### [Exercise requirements]
Restate, exactly and without pictures, the lines from the start of the listing below through the line holding "SC.camera = cam".

### [Provided data]
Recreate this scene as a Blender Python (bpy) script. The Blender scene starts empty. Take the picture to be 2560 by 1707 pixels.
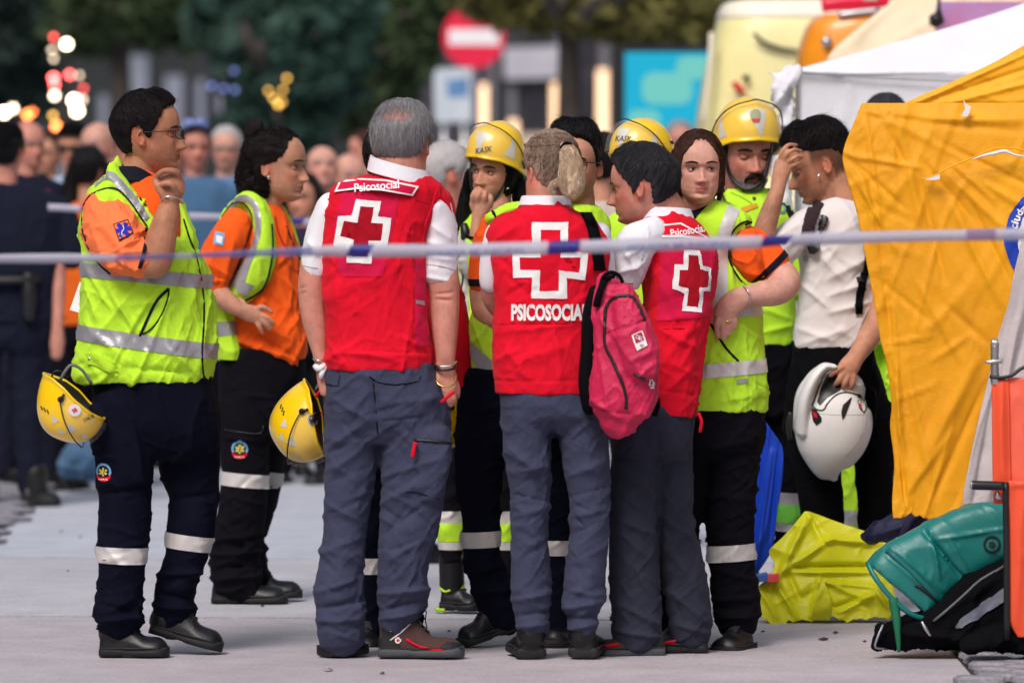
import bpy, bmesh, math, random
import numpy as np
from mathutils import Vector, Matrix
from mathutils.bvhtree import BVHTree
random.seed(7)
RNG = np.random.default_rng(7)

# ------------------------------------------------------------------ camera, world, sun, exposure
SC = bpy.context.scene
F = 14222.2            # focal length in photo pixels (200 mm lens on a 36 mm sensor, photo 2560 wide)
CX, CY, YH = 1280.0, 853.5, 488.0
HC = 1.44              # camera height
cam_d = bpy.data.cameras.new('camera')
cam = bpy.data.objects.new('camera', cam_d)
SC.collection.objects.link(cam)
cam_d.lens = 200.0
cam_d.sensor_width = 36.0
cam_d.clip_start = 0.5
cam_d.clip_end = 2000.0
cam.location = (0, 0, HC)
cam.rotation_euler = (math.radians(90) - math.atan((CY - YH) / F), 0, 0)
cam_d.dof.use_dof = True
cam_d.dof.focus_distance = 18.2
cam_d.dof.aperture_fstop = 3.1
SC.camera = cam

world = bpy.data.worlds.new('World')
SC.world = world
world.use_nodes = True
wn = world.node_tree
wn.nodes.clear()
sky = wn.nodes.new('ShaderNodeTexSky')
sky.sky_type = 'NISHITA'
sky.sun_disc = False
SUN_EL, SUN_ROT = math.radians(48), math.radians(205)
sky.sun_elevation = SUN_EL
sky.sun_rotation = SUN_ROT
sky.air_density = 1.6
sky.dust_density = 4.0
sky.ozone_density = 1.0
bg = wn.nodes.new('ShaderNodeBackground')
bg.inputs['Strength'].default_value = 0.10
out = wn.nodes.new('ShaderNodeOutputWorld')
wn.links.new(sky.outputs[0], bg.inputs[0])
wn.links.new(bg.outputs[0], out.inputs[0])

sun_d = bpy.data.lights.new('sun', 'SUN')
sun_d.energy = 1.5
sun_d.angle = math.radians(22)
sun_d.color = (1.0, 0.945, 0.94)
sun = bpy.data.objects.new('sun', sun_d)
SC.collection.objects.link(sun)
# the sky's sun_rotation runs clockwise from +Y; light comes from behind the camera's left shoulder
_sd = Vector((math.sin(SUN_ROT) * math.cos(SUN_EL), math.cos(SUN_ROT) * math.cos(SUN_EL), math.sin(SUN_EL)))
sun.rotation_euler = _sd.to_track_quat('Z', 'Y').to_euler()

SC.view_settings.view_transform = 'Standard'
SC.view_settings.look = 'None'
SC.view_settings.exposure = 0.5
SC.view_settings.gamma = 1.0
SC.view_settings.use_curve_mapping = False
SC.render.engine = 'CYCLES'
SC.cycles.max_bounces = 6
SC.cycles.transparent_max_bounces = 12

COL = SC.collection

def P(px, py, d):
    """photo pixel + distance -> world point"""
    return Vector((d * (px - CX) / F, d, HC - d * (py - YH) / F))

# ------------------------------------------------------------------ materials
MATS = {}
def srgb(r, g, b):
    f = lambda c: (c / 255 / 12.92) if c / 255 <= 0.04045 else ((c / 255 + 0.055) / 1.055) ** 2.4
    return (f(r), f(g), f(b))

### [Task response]
Recreate this scene as a Blender Python (bpy) script. The Blender scene starts empty. Take the picture to be 2560 by 1707 pixels.
import bpy, bmesh, math, random
import numpy as np
from mathutils import Vector, Matrix
from mathutils.bvhtree import BVHTree
random.seed(7)
RNG = np.random.default_rng(7)

# ------------------------------------------------------------------ camera, world, sun, exposure
SC = bpy.context.scene
F = 14222.2            # focal length in photo pixels (200 mm lens on a 36 mm sensor, photo 2560 wide)
CX, CY, YH = 1280.0, 853.5, 488.0
HC = 1.44              # camera height
cam_d = bpy.data.cameras.new('camera')
cam = bpy.data.objects.new('camera', cam_d)
SC.collection.objects.link(cam)
cam_d.lens = 200.0
cam_d.sensor_width = 36.0
cam_d.clip_start = 0.5
cam_d.clip_end = 2000.0
cam.location = (0, 0, HC)
cam.rotation_euler = (math.radians(90) - math.atan((CY - YH) / F), 0, 0)
cam_d.dof.use_dof = True
cam_d.dof.focus_distance = 18.2
cam_d.dof.aperture_fstop = 3.1
SC.camera = cam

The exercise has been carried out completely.